AIM: Collect all lines from the listing that include the string "script".

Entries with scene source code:
*****
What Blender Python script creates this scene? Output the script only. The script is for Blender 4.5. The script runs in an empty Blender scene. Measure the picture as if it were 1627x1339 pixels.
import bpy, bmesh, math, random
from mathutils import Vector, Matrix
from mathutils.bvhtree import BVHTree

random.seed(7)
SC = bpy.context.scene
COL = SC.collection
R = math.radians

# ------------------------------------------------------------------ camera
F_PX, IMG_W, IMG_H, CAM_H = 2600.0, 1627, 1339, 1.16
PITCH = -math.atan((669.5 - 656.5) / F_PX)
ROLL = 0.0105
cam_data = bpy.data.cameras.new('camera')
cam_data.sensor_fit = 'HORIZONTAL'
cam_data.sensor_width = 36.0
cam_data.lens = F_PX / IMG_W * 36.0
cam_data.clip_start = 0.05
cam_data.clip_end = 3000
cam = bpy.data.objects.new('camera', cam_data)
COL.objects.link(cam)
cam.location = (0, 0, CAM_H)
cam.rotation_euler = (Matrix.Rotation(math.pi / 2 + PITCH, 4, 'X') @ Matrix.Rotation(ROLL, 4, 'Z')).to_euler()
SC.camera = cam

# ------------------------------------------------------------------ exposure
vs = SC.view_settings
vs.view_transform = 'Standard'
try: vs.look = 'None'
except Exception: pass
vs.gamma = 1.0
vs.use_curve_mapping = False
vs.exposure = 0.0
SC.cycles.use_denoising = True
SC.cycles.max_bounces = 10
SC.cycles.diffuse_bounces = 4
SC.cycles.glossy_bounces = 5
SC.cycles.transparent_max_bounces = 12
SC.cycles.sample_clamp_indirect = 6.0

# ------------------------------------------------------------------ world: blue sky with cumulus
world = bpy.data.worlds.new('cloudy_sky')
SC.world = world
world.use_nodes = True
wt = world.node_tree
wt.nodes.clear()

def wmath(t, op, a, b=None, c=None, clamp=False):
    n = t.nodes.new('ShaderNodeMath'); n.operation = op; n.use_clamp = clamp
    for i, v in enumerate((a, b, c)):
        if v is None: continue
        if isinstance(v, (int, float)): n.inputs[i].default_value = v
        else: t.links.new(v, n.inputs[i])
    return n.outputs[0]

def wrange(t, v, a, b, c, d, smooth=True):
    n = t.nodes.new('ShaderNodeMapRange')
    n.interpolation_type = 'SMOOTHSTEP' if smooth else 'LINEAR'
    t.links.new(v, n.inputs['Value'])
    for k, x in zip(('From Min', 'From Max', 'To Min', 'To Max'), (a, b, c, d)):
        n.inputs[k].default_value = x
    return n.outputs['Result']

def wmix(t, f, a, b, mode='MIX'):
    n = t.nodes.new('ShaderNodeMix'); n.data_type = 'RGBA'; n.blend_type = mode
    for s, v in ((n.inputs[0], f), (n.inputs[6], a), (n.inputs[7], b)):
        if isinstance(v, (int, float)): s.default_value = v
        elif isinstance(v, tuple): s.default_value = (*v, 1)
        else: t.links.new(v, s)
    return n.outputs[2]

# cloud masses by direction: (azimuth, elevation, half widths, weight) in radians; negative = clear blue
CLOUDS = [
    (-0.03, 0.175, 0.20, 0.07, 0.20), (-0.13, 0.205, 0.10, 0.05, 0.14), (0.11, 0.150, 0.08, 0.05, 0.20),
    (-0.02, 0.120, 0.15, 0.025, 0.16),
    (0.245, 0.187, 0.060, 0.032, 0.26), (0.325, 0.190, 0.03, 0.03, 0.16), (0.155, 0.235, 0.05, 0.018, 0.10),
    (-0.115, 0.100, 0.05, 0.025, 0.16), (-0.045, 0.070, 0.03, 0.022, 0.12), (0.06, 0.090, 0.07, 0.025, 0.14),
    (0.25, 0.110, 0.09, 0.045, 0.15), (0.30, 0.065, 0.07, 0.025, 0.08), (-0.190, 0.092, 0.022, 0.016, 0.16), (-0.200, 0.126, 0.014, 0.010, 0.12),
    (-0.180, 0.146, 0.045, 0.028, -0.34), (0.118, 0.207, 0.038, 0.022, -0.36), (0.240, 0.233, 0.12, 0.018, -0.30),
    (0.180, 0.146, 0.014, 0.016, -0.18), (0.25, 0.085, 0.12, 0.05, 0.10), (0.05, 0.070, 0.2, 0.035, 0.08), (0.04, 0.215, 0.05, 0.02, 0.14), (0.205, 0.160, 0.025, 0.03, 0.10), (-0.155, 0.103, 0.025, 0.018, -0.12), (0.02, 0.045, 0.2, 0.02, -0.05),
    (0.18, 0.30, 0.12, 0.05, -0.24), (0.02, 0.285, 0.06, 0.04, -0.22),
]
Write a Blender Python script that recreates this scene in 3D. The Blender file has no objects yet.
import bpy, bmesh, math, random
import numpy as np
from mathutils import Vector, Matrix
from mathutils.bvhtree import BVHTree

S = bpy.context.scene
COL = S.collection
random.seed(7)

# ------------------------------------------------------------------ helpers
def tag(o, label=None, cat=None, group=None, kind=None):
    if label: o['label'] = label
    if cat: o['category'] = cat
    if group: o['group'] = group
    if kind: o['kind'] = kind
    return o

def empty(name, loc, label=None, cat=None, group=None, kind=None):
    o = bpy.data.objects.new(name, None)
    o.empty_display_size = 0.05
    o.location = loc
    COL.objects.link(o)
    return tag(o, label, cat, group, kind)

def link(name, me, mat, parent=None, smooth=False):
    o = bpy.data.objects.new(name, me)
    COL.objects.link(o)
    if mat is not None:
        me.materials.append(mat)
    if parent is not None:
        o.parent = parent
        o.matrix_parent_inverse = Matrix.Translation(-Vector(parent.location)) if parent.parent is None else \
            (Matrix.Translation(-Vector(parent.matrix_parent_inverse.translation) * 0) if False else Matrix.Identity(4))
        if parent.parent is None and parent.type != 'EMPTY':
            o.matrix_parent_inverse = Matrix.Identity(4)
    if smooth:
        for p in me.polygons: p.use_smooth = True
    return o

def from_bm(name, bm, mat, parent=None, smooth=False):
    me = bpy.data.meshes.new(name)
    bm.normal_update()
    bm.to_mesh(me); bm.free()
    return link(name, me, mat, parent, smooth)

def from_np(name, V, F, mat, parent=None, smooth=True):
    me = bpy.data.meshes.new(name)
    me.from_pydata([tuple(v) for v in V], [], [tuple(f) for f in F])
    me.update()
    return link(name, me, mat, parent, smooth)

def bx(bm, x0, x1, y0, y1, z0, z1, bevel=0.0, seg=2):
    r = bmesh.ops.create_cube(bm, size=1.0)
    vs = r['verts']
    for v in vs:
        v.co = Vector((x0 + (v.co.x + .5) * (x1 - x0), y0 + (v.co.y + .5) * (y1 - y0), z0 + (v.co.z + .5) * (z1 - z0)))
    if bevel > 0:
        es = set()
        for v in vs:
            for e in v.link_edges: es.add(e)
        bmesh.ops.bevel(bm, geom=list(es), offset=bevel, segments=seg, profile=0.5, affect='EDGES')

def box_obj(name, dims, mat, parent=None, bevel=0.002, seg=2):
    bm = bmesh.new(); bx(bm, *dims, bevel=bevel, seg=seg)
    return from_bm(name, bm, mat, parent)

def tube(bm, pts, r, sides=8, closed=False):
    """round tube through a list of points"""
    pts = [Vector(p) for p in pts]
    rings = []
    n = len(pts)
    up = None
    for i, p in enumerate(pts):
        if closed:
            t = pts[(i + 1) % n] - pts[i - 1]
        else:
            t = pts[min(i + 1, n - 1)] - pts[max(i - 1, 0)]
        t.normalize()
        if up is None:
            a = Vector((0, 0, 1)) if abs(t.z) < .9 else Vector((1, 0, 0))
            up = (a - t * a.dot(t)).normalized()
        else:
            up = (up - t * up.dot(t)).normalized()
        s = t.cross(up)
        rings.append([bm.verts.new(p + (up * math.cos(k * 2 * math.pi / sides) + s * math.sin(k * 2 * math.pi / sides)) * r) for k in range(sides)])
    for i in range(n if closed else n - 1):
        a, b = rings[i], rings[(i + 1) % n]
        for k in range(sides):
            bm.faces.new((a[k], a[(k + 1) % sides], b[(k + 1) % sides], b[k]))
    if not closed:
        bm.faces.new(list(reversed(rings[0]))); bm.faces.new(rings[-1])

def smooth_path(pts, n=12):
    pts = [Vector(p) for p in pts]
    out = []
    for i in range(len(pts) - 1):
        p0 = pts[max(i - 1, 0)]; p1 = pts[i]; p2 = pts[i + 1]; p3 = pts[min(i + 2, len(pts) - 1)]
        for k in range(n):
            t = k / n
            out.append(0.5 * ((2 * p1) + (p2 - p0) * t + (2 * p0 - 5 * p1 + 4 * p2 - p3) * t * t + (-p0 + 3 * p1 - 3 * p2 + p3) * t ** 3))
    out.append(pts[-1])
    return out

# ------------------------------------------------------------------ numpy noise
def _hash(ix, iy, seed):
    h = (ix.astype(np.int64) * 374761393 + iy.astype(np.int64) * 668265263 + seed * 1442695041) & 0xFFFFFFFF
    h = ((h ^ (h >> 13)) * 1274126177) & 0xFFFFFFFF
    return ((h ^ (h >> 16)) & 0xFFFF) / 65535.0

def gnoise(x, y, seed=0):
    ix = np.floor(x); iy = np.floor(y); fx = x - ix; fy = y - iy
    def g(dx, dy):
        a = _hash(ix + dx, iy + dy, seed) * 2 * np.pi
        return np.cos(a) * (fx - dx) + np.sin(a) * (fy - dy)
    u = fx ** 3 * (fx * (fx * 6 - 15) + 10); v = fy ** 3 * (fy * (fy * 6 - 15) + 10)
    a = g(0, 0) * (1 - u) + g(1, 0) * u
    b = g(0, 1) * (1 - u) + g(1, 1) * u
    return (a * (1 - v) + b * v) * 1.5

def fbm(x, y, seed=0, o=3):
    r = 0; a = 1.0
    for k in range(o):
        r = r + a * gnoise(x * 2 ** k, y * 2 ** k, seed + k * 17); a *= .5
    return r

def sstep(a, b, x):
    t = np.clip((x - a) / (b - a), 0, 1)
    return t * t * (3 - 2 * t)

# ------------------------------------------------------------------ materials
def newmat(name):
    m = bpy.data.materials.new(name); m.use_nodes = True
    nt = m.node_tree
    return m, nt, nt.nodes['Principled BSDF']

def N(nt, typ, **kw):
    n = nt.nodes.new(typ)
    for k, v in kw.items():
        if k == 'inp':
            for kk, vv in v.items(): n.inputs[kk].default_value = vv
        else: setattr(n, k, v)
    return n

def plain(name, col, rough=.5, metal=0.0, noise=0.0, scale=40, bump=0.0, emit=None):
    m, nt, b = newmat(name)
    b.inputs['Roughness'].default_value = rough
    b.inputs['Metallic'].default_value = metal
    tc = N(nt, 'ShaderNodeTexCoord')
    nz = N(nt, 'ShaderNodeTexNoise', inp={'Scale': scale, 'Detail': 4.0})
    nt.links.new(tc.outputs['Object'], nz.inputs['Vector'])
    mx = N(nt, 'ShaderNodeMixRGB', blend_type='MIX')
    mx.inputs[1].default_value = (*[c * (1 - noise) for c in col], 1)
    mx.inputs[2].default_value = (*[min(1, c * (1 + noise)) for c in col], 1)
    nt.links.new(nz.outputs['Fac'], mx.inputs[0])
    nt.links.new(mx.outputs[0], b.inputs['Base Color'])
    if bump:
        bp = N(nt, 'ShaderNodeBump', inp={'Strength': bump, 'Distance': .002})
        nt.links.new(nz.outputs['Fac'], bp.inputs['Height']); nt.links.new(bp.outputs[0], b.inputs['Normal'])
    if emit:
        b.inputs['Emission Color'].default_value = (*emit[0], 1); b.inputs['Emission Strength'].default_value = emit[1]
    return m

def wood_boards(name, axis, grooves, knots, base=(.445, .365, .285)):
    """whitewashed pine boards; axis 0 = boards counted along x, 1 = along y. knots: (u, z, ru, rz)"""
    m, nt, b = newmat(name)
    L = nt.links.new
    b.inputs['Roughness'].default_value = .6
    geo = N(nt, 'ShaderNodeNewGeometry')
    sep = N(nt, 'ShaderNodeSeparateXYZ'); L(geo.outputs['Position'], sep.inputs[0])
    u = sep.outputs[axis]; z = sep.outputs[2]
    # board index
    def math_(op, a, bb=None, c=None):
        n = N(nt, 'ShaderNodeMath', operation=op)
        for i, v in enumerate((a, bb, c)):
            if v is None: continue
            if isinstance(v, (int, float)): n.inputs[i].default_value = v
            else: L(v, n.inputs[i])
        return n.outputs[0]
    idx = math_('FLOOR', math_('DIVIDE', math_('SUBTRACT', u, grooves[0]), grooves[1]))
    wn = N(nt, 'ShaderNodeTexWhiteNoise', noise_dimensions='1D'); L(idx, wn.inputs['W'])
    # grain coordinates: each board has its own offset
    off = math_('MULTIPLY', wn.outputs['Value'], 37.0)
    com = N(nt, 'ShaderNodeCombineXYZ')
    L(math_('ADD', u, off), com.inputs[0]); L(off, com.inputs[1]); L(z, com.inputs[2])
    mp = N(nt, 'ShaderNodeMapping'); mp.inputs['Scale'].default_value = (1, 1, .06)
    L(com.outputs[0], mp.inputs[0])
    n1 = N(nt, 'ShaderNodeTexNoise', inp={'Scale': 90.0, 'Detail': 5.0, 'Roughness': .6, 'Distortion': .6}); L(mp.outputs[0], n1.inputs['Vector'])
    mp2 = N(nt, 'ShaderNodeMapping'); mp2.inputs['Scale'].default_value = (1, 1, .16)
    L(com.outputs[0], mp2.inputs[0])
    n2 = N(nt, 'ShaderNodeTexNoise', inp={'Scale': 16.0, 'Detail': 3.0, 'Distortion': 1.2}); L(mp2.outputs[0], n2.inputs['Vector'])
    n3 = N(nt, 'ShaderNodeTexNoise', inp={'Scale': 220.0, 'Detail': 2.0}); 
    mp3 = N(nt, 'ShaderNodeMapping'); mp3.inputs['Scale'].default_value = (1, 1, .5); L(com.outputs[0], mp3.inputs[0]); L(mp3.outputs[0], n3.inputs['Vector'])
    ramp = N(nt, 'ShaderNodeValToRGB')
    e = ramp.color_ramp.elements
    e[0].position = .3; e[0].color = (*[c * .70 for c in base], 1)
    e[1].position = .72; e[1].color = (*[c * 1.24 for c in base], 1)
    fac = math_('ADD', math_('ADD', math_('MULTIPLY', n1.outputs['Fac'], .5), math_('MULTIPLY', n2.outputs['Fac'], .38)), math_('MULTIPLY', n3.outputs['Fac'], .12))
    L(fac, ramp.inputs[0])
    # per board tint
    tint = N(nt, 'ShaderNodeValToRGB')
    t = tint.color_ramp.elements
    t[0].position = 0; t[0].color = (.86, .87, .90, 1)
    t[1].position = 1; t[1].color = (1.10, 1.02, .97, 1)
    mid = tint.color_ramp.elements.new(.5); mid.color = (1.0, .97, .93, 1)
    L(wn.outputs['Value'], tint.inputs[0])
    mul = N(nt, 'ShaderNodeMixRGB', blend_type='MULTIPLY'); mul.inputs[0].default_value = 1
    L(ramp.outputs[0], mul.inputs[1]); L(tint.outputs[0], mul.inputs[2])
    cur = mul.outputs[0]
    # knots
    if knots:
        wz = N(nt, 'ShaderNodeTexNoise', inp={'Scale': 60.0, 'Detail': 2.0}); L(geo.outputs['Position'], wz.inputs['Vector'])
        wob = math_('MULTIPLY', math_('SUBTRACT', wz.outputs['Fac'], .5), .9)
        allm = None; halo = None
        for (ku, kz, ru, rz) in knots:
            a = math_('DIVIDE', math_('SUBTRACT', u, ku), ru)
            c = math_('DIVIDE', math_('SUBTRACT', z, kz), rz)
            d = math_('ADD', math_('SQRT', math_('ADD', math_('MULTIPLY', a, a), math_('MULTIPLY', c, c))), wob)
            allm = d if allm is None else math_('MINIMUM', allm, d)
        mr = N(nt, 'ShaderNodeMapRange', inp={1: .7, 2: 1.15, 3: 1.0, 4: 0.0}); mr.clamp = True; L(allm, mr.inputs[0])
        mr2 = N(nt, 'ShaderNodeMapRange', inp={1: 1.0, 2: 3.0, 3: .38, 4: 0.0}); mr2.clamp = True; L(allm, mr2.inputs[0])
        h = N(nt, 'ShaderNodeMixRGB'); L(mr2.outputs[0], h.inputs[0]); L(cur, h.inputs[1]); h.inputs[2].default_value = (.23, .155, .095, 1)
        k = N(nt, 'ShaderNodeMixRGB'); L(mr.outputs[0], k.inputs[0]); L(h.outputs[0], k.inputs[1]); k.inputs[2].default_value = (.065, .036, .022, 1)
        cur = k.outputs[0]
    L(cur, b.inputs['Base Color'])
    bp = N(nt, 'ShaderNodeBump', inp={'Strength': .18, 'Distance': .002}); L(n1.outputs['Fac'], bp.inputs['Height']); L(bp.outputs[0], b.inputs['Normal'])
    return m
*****
FULL RESPONSE:
What Blender Python script creates this scene? Output the script only. The script is for Blender 4.5. The script runs in an empty Blender scene. Measure the picture as if it were 1627x1339 pixels.
Write a Blender Python script that recreates this scene in 3D. The Blender file has no objects yet.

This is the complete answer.